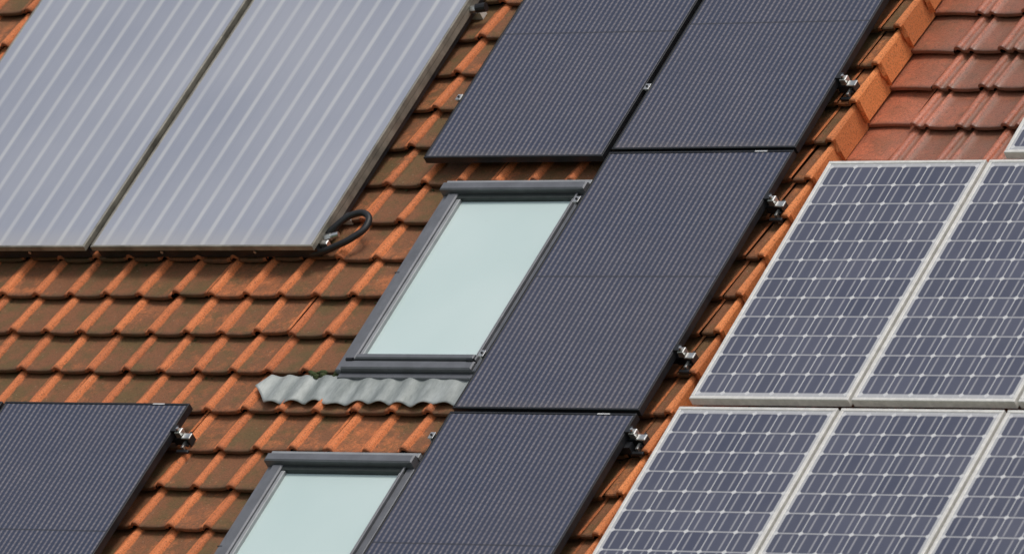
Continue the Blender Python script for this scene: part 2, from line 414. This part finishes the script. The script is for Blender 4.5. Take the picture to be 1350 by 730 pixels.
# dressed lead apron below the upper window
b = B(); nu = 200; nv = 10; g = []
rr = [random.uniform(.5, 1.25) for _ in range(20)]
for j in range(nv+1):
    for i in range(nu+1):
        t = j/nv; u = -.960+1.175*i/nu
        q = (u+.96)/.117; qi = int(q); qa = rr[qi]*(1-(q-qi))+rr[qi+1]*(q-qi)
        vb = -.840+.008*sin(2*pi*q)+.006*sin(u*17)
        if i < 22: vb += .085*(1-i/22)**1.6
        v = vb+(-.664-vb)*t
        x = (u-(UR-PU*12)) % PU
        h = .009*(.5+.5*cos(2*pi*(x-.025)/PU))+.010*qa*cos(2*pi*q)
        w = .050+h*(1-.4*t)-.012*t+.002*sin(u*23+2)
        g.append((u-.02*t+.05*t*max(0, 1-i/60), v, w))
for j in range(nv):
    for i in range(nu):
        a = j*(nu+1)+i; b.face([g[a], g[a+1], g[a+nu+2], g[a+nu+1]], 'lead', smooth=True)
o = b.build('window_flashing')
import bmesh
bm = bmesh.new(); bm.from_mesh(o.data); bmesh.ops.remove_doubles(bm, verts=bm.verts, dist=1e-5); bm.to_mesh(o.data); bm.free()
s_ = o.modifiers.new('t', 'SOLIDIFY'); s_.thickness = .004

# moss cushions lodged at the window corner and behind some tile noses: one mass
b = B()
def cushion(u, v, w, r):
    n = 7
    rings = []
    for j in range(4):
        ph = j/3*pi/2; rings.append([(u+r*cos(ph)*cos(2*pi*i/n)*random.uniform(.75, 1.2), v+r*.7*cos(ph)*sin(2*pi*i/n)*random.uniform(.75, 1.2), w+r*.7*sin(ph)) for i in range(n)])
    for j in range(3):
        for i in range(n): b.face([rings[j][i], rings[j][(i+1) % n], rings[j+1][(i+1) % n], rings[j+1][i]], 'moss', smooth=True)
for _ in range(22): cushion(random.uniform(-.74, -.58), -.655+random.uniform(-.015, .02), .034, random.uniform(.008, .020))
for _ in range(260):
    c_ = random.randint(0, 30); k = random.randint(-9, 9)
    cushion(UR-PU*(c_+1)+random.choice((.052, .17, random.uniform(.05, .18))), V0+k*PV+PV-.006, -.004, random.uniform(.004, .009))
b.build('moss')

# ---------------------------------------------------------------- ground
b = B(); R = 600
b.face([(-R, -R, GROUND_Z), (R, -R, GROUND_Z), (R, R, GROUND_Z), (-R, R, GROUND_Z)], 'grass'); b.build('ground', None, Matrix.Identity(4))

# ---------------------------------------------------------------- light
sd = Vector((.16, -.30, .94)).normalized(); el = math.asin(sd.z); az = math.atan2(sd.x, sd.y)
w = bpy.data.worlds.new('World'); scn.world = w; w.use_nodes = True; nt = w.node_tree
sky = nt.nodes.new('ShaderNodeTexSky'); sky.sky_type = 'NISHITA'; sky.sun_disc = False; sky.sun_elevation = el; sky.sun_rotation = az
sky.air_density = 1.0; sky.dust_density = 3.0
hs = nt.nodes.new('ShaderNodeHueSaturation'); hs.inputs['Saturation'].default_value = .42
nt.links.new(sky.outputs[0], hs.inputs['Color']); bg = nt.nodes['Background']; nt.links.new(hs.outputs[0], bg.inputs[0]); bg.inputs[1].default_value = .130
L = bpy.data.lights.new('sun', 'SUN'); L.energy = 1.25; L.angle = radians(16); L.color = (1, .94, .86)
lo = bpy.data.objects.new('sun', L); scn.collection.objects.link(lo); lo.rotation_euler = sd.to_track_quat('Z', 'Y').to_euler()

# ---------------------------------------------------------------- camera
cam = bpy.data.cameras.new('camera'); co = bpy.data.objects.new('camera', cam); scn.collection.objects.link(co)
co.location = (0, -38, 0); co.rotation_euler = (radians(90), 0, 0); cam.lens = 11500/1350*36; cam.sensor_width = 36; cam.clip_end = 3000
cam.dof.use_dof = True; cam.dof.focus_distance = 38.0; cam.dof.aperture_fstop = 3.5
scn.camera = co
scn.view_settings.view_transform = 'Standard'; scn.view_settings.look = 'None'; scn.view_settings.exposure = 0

-*-*-

### SET EXERCISE
Give the material again exactly as it is, but keep the pictures out.

### EXERCISE SOLUTION
Continue the Blender Python script for this scene: part 2, from line 414. This part finishes the script. The script is for Blender 4.5. Take the picture to be 1350 by 730 pixels.
# dressed lead apron below the upper window
b = B(); nu = 200; nv = 10; g = []
rr = [random.uniform(.5, 1.25) for _ in range(20)]
for j in range(nv+1):
    for i in range(nu+1):
        t = j/nv; u = -.960+1.175*i/nu
        q = (u+.96)/.117; qi = int(q); qa = rr[qi]*(1-(q-qi))+rr[qi+1]*(q-qi)
        vb = -.840+.008*sin(2*pi*q)+.006*sin(u*17)
        if i < 22: vb += .085*(1-i/22)**1.6
        v = vb+(-.664-vb)*t
        x = (u-(UR-PU*12)) % PU
        h = .009*(.5+.5*cos(2*pi*(x-.025)/PU))+.010*qa*cos(2*pi*q)
        w = .050+h*(1-.4*t)-.012*t+.002*sin(u*23+2)
        g.append((u-.02*t+.05*t*max(0, 1-i/60), v, w))
for j in range(nv):
    for i in range(nu):
        a = j*(nu+1)+i; b.face([g[a], g[a+1], g[a+nu+2], g[a+nu+1]], 'lead', smooth=True)
o = b.build('window_flashing')
import bmesh
bm = bmesh.new(); bm.from_mesh(o.data); bmesh.ops.remove_doubles(bm, verts=bm.verts, dist=1e-5); bm.to_mesh(o.data); bm.free()
s_ = o.modifiers.new('t', 'SOLIDIFY'); s_.thickness = .004

# moss cushions lodged at the window corner and behind some tile noses: one mass
b = B()
def cushion(u, v, w, r):
    n = 7
    rings = []
    for j in range(4):
        ph = j/3*pi/2; rings.append([(u+r*cos(ph)*cos(2*pi*i/n)*random.uniform(.75, 1.2), v+r*.7*cos(ph)*sin(2*pi*i/n)*random.uniform(.75, 1.2), w+r*.7*sin(ph)) for i in range(n)])
    for j in range(3):
        for i in range(n): b.face([rings[j][i], rings[j][(i+1) % n], rings[j+1][(i+1) % n], rings[j+1][i]], 'moss', smooth=True)
for _ in range(22): cushion(random.uniform(-.74, -.58), -.655+random.uniform(-.015, .02), .034, random.uniform(.008, .020))
for _ in range(260):
    c_ = random.randint(0, 30); k = random.randint(-9, 9)
    cushion(UR-PU*(c_+1)+random.choice((.052, .17, random.uniform(.05, .18))), V0+k*PV+PV-.006, -.004, random.uniform(.004, .009))
b.build('moss')

# ---------------------------------------------------------------- ground
b = B(); R = 600
b.face([(-R, -R, GROUND_Z), (R, -R, GROUND_Z), (R, R, GROUND_Z), (-R, R, GROUND_Z)], 'grass'); b.build('ground', None, Matrix.Identity(4))

# ---------------------------------------------------------------- light
sd = Vector((.16, -.30, .94)).normalized(); el = math.asin(sd.z); az = math.atan2(sd.x, sd.y)
w = bpy.data.worlds.new('World'); scn.world = w; w.use_nodes = True; nt = w.node_tree
sky = nt.nodes.new('ShaderNodeTexSky'); sky.sky_type = 'NISHITA'; sky.sun_disc = False; sky.sun_elevation = el; sky.sun_rotation = az
sky.air_density = 1.0; sky.dust_density = 3.0
hs = nt.nodes.new('ShaderNodeHueSaturation'); hs.inputs['Saturation'].default_value = .42
nt.links.new(sky.outputs[0], hs.inputs['Color']); bg = nt.nodes['Background']; nt.links.new(hs.outputs[0], bg.inputs[0]); bg.inputs[1].default_value = .130
L = bpy.data.lights.new('sun', 'SUN'); L.energy = 1.25; L.angle = radians(16); L.color = (1, .94, .86)
lo = bpy.data.objects.new('sun', L); scn.collection.objects.link(lo); lo.rotation_euler = sd.to_track_quat('Z', 'Y').to_euler()

# ---------------------------------------------------------------- camera
cam = bpy.data.cameras.new('camera'); co = bpy.data.objects.new('camera', cam); scn.collection.objects.link(co)
co.location = (0, -38, 0); co.rotation_euler = (radians(90), 0, 0); cam.lens = 11500/1350*36; cam.sensor_width = 36; cam.clip_end = 3000
cam.dof.use_dof = True; cam.dof.focus_distance = 38.0; cam.dof.aperture_fstop = 3.5
scn.camera = co
scn.view_settings.view_transform = 'Standard'; scn.view_settings.look = 'None'; scn.view_settings.exposure = 0